Monday, 25 April 2011
http://www.inewsone.com/2011/04/25/high-level-committee-to-trail-money-laundering-2/45933
New Delhi, April 25 (IANS) The government Monday told the Supreme Court that it has set up a multi-disciplinary committee, comprising top officials of different departments, to oversee and coordinate investigations into cases of money laundering and stashing black money in tax havens abroad.
An apex court bench of Justice B. Sudershan Reddy and Justice S.S. Nijjar was told that a committee headed by secretary of the department of revenue will have the deputy governor of the Reserve Bank of India, the director of Intelligence Bureau, the director of the Central Bureau of Investigation, the head of the Directorate of Enforcement, the chairman of the Central Board of Direct Taxes and the director general of the Narcotics Control Bureau as its members.
The court was told that beyond the Hasan Ali Khan and LTG bank case, the committee was a permanent standing arrangement to trail money laundering and supervise related cases.
The court was told that committee head will report to the apex court on the investigations carried out by different departments.
Solicitor General Gopal Subramanium told the court that there would be no hiccups in the working of the committee overseeing the investigations into the money laundering cases.
The court was also told that the committee would track ‘the illicit generation of funds within the country and their outflow for their illegal parking in foreign jurisdictions by Indian citizens’.

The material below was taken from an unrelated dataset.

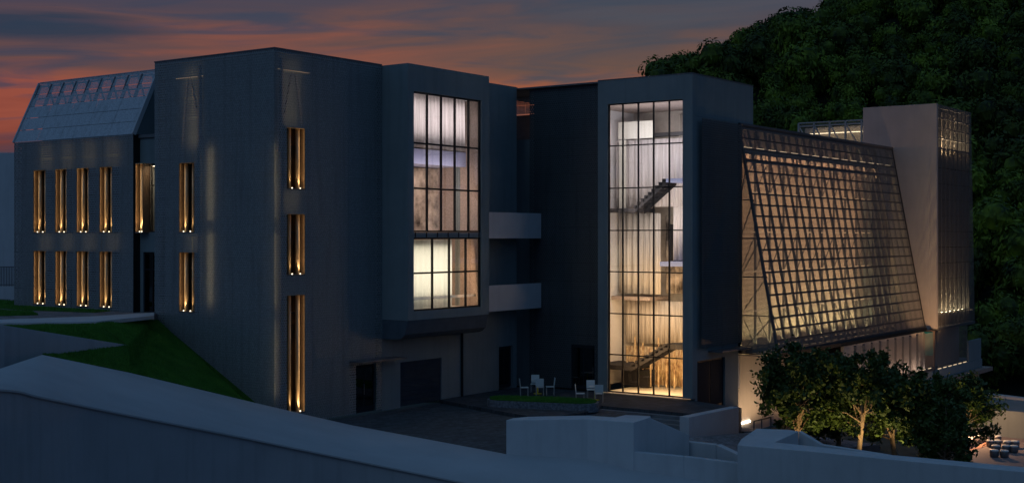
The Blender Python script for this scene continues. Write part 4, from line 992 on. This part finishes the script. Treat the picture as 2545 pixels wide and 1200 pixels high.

Appearing for petitioner Ram Jethmalani, senior counsel Anil Divan told the court that the oversight committee was nothing but an old wine in a new bottle.
Divan said that in pursuance of the N.N. Vohra Committee report on politician-bureaucrat-underworld connection in the wake of the 1993 Mumbai serial blasts and the verdict of the apex court in Jain Hawala matter, a similar nodal body was set up which was in existence even now but did nothing.
He asked what did that nodal agency do over the alleged money laundering by Khan and deposits by Indians in LGT Bank in Lichtenstein, a European country.
Divan mocked at the central government’s contention that it was bound by the secrecy clause of the Double Tax Avoidance Agreement (DTAA) with Germany and could not disclose the names of the people disclosed by the German authorities holding accounts in LGT bank.
He no provisions of the DTAA could superceed the petitioner’s statutory right to know.
The hearing would continue Thursday.